О Пастернаке в этом стиле сказать почти ничего нельзя, разве что о нейлоновой шубе Ольги Ивинской или о том, как поразил их итальянский издатель «Доктора Живаго». «Джанджакомо Фельтринелли… Нам не удалось с ним встретиться, но он настолько вошел в нашу жизнь, что под Новый 1960 год я, насмешничая, конечно, подарила маме его портрет в резной рамочке, намекая на ее к нему неравнодушие. Богач, красавец, авантюрист. „Аристократ в революции обаятелен“, – говаривал Петруша Верховенский. Тем более аристократ-миллионер».

ЕМЕЛЬЯНОВА И.И. Пастернак и Ивинская. Стр. 200. Такому обаянию Ольга, осмотревшись и поняв себе цену, не считала необходимым противиться. С какой стати? Было бы пошикарнее, если б был радикал какого-нибудь правого, не отдававшего совдеповским, коммунистического толка. Пропускной способности ее вкуса хватало, чтобы шутливо вызывать ревность Пастернака. Вовсю ей подыгрывала девушка-дочь, студентка: еще бы, при таких сказочных обстоятельствах, какими поворачивался к ним каждый день, все могло произойти! Сколько было случаев по Москве!

РГ: «В книге приемной дочери Пастернака Ирины Емельяновой много говорится о вашем участии в судьбе ее отчима, особенно во время присуждения ему Нобелевской премии за роман „Доктор Живаго“. Вы когда его прочитали?»

http://www.rg.ru/2006/09/15/a124285.html Иванов – Вячеслав Всеволодович – на этот вопрос отвечает. Ни приемная дочь, ни отчим даже его не смутили. Спрашивают о том, что так и было. Он прожил огромную жизнь, по размеру сравнимую с пастернаковской (Евгения Борисовича). Живя так долго, не станешь забивать жизнь чужими житейскими и бытовыми обстоятельствами – и более важными и близкими делами сама набьется. Может, уже не хочется вспоминать, разводился ли Пастернак с женою, сходился ли с сожительницей, усыновлял ли ее детей. Но на всякий случай, для публики, признает и «приемную дочь» и «отчима» – для публики звучит привычнее.

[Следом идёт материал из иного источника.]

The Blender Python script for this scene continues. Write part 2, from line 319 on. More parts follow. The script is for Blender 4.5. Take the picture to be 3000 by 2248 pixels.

Ирочка Емельянова активно участвует в строительстве новой семьи: она подслушивает телефон, судит маминых соперниц, воображает себя семьей. Некоторым женщинам выпадает это – желать увести мужа от жены себе в мужья. Если жена против, и даже страдает, то совестливые иногда мучаются. Есть и дети, которые хотят лишить другую девочку или другого мальчика их отца. Грех большой – не детям. Что они его ценой купят? Семью – не простую: «отстояла свое счастье», «любим друг друга», «жить не можем», – а респектабельную. Не было никакой – какие-то повесившиеся отцы («считается моим отцом»), а тут сразу еще и респектабельная.